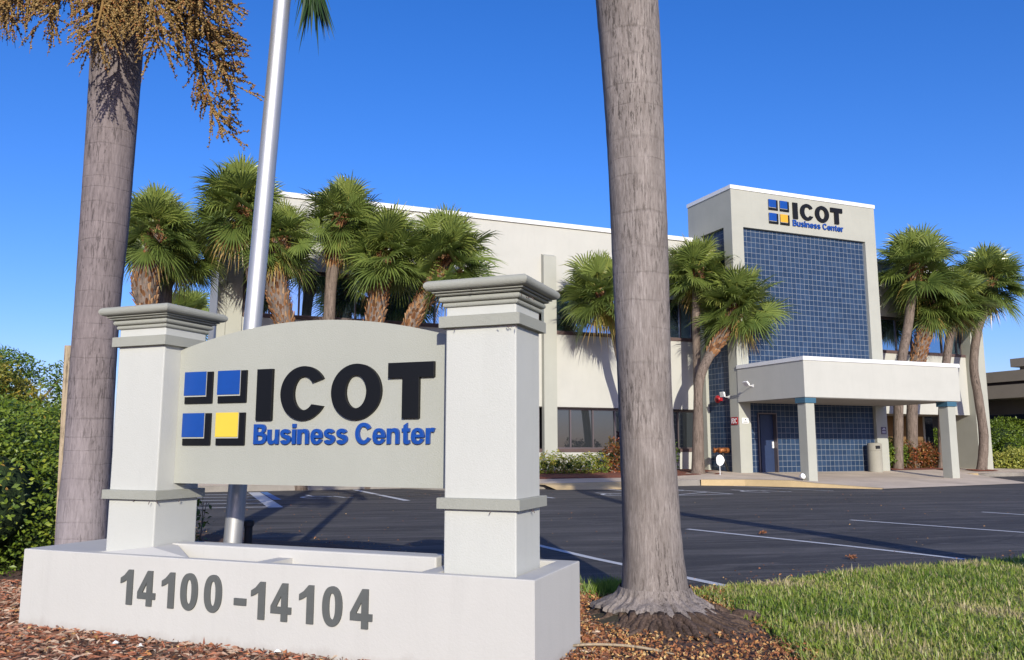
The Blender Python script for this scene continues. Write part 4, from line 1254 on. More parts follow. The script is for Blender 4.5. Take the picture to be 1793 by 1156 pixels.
for i in range(150):
    a = rg.uniform(0, 2 * math.pi) if i % 2 else rg.normal(-math.pi / 2 + .35, .7)
    fr = max(0, math.cos(a + math.pi / 2 - .35))       # longer towards the camera and right
    r1 = rg.uniform(.46, .58) + .34 * fr * rg.uniform(.5, 1)
    r0 = rg.uniform(.30, .38)
    bend = rg.uniform(-.16, .16)
    th = rg.uniform(.013, .030)
    pts = []
    for s_ in np.linspace(0, 1, 7):
        rr_ = r0 + (r1 - r0) * s_
        zz_ = (.075 + .012 * fr) * (1 - s_) ** .75 * rg.uniform(.75, 1.15) + .006 - .02 * s_
        aa = a + bend * s_ + .03 * math.sin(s_ * 9 + i)
        pts.append((.04 + rr_ * math.cos(aa), rr_ * math.sin(aa), zz_))
    m.tube(pts, [th * q for q in (1.2, 1.1, 1, 1, .9, .75, .4)], 6)
m.build('roots', M['rootbark'], rp1, smooth=True)
MB().lathe([(.74, -.02), (.6, .022), (.5, .045), (.4, .07), (.3, .085), (.1, .1)], 40, (.06, -.04, 0)).build('root_mound', M['soil'], rp1, smooth=True)
MB().tube([(-.16, 0, 7.55), (-.16, 0, 7.9), (-.16, 0, 9.0)], [.19, .17, .09], 24).build('crownshaft', M['shaft'], rp1, smooth=True)
royal_crown(5, 14, 3.4, rp1, (-.16, 0, 9.0))
# woody knob in the mulch right of the roots
kb = MB()
kb.tube([(1.50, 6.02, .0), (1.58, 5.98, .035), (1.68, 5.95, .03), (1.80, 5.9, .0)], [.03, .055, .05, .015], 10)
tag(kb.build('surface_root', M['rootbark'], None, smooth=True), 'gnarled surface root in the mulch right of the big trunk', 'root')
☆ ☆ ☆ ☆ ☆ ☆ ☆
**Set task**: Using the material above, return every line exactly as it appears, minus the pictures.

**Result of the task**:
The Blender Python script for this scene continues. Write part 4, from line 1254 on. More parts follow. The script is for Blender 4.5. Take the picture to be 1793 by 1156 pixels.
for i in range(150):
    a = rg.uniform(0, 2 * math.pi) if i % 2 else rg.normal(-math.pi / 2 + .35, .7)
    fr = max(0, math.cos(a + math.pi / 2 - .35))       # longer towards the camera and right
    r1 = rg.uniform(.46, .58) + .34 * fr * rg.uniform(.5, 1)
    r0 = rg.uniform(.30, .38)
    bend = rg.uniform(-.16, .16)
    th = rg.uniform(.013, .030)
    pts = []
    for s_ in np.linspace(0, 1, 7):
        rr_ = r0 + (r1 - r0) * s_
        zz_ = (.075 + .012 * fr) * (1 - s_) ** .75 * rg.uniform(.75, 1.15) + .006 - .02 * s_
        aa = a + bend * s_ + .03 * math.sin(s_ * 9 + i)
        pts.append((.04 + rr_ * math.cos(aa), rr_ * math.sin(aa), zz_))
    m.tube(pts, [th * q for q in (1.2, 1.1, 1, 1, .9, .75, .4)], 6)
m.build('roots', M['rootbark'], rp1, smooth=True)
MB().lathe([(.74, -.02), (.6, .022), (.5, .045), (.4, .07), (.3, .085), (.1, .1)], 40, (.06, -.04, 0)).build('root_mound', M['soil'], rp1, smooth=True)
MB().tube([(-.16, 0, 7.55), (-.16, 0, 7.9), (-.16, 0, 9.0)], [.19, .17, .09], 24).build('crownshaft', M['shaft'], rp1, smooth=True)
royal_crown(5, 14, 3.4, rp1, (-.16, 0, 9.0))
# woody knob in the mulch right of the roots
kb = MB()
kb.tube([(1.50, 6.02, .0), (1.58, 5.98, .035), (1.68, 5.95, .03), (1.80, 5.9, .0)], [.03, .055, .05, .015], 10)
tag(kb.build('surface_root', M['rootbark'], None, smooth=True), 'gnarled surface root in the mulch right of the big trunk', 'root')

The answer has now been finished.